De père franco-centrafricain et de mère belgo-américaine, Boddhi Satva est un authentique africain débarqué en Belgique à 18 ans de sa Centrafrique natale pour poursuivre ses études. Obsédé par le son, le jeune Boddhi ne fera pas long feu sur les bancs de l’école. Il se lance dans l’animation et la production musicale après avoir exercé quelques années le métier de son père.

« Quand j’ai arrêté mes études, mon père m’a soutenu en m’expliquant qu’il n’avait pas eu besoin d’école pour réussir mais qu’il allait falloir forcément que je travaille. Je suis devenu tailleur de diamant, car mon père était diamantaire. Il était d’ailleurs l’un des seuls noir à réussir dans ce domaine. Autant j’aimais le métier, autant je n’aimais pas les mentalités des gens de ce métier. J’ai arrêté pour me consacrer à ma passion ».

Boddhi anime gratuitement ses premières soirées à Bruxelles, mais garde en permanence un œil sur la production car selon lui, rester DJ c’est être limité.

La douleur de ne pas être noir de peau

Dans toute son authenticité, Boddhi avoue avoir longtemps trimbalé la souffrance de ne pas être noir de peau; lui qui a grandi au cœur du continent et parle plusieurs langues locales.

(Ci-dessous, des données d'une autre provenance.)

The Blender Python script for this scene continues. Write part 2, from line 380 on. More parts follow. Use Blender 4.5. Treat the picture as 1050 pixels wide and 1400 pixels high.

« Pourtant, mon père m’a toujours dit que je suis le fruit d’un métissage et je dois accepter ma couleur de peau. Cela ne m’empêchait pas d’être vert de rage quand on me traitait de blanc. J’étais Prêt à répliquer physiquement ». Au cœur de cette frustration, Boddhi choisit de se battre artistiquement pour prouver sa négritude, affirmer son identité africaine. Il utilisera sa musique pour extérioriser ses douleurs se donnant simultanément des couleurs.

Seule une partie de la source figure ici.